Aim of the exercise –
From the first line of the data down to and including the line with "tagit(o, 'thin metal", copy everything exactly, leaving out pictures.

____

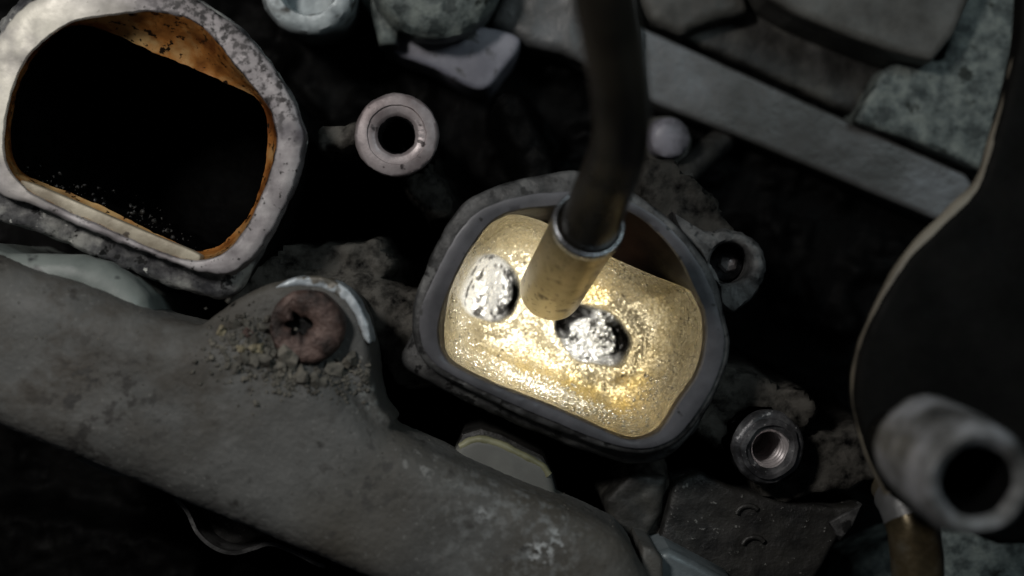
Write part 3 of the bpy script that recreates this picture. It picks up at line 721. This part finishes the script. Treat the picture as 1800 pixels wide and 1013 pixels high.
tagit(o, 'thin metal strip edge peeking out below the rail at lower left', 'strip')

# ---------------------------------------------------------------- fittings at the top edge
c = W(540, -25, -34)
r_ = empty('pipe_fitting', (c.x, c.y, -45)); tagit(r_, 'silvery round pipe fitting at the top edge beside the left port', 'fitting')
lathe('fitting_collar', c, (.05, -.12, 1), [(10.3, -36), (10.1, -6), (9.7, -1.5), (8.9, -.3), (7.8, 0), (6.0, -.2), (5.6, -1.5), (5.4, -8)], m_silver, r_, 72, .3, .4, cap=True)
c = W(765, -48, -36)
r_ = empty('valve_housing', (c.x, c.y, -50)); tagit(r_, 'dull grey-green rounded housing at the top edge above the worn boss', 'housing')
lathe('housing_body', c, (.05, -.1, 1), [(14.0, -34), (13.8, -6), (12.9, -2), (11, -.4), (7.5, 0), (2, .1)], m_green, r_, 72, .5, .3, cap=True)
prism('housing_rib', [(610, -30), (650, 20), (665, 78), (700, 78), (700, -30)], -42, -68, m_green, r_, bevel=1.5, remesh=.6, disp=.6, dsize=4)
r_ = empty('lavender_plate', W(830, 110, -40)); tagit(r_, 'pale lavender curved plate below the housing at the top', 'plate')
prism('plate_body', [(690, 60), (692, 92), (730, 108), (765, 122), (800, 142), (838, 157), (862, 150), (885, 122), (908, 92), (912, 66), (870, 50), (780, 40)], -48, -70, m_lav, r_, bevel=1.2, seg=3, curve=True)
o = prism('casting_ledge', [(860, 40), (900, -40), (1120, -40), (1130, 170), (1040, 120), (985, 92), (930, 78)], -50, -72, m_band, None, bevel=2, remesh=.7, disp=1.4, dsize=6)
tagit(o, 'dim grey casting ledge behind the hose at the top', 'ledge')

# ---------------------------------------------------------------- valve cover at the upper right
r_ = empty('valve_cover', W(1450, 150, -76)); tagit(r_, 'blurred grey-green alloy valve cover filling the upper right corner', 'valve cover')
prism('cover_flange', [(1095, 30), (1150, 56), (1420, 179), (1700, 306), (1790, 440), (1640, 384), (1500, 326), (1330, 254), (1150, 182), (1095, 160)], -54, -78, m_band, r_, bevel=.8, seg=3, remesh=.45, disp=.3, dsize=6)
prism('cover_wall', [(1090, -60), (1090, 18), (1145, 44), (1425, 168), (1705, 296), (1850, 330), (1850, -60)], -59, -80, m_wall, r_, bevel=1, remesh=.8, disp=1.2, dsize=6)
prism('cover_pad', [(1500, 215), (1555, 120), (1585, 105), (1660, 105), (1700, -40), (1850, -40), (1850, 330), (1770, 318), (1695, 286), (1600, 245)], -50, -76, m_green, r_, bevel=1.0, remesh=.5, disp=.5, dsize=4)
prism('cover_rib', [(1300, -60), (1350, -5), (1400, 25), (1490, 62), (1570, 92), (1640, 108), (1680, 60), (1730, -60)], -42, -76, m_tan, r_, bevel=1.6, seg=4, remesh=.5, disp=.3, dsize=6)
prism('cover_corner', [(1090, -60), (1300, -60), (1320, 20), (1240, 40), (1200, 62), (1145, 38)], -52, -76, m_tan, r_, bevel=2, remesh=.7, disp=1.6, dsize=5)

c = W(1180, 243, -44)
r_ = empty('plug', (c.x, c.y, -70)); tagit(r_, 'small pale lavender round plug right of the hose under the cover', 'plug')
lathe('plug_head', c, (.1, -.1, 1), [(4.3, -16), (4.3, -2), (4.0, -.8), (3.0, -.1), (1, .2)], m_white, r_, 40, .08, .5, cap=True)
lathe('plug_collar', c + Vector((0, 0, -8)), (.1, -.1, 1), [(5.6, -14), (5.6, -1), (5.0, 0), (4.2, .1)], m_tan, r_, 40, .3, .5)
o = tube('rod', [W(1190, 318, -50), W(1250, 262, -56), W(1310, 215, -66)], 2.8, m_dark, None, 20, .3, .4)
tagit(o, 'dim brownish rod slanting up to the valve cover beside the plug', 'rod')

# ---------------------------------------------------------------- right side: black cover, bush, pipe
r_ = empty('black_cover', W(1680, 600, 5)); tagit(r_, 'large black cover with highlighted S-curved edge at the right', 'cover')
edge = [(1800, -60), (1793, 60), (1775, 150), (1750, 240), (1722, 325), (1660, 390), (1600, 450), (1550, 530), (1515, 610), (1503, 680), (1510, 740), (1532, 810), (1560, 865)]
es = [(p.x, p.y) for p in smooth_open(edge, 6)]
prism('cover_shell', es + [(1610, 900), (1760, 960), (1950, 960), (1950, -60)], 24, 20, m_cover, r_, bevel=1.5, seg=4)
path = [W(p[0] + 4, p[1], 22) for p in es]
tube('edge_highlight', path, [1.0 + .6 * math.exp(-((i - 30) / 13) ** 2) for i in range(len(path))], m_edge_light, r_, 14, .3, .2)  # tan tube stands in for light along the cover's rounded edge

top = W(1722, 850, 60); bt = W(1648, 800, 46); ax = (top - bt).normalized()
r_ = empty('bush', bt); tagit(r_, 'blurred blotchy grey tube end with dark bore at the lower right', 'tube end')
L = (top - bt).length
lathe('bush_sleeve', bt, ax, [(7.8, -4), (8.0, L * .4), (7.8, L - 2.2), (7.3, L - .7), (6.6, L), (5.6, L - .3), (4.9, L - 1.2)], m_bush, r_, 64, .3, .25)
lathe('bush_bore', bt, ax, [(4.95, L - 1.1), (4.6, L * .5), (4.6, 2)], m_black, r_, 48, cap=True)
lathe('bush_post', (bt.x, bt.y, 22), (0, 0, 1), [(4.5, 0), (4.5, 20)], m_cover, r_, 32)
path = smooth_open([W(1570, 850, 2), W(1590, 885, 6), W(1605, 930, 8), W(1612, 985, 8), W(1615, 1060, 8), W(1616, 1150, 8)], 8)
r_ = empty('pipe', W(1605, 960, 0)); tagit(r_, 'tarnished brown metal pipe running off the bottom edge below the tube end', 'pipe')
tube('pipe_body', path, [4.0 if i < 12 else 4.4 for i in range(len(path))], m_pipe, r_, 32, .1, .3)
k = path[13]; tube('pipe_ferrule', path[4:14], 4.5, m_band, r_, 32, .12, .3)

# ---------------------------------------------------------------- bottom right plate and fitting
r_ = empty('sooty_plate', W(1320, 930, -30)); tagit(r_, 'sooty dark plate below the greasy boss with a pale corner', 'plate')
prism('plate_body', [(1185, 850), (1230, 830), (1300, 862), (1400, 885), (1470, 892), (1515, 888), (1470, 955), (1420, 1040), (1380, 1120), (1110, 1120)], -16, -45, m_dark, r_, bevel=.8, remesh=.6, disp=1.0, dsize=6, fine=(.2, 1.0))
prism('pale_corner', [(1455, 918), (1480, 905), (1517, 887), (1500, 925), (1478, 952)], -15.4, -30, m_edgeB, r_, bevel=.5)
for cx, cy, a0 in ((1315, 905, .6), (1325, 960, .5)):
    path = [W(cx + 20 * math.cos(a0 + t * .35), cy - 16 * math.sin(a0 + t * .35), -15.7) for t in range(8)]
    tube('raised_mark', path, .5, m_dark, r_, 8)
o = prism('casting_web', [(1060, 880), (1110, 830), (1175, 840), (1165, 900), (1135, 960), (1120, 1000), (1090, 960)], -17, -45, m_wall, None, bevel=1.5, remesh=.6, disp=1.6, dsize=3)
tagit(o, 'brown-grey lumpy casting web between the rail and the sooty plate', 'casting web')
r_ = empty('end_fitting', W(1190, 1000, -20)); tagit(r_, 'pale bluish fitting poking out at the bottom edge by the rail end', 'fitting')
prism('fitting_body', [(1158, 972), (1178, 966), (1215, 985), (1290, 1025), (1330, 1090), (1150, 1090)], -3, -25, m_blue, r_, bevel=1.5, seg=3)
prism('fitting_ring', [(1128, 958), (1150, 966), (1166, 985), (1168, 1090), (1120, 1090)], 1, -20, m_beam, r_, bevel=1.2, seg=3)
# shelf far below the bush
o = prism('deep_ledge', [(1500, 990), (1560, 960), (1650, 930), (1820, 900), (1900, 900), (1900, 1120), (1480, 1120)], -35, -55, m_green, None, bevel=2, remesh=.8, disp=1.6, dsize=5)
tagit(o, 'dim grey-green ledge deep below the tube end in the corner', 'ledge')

____

Exercise result –
Write part 3 of the bpy script that recreates this picture. It picks up at line 721. This part finishes the script. Treat the picture as 1800 pixels wide and 1013 pixels high.
tagit(o, 'thin metal strip edge peeking out below the rail at lower left', 'strip')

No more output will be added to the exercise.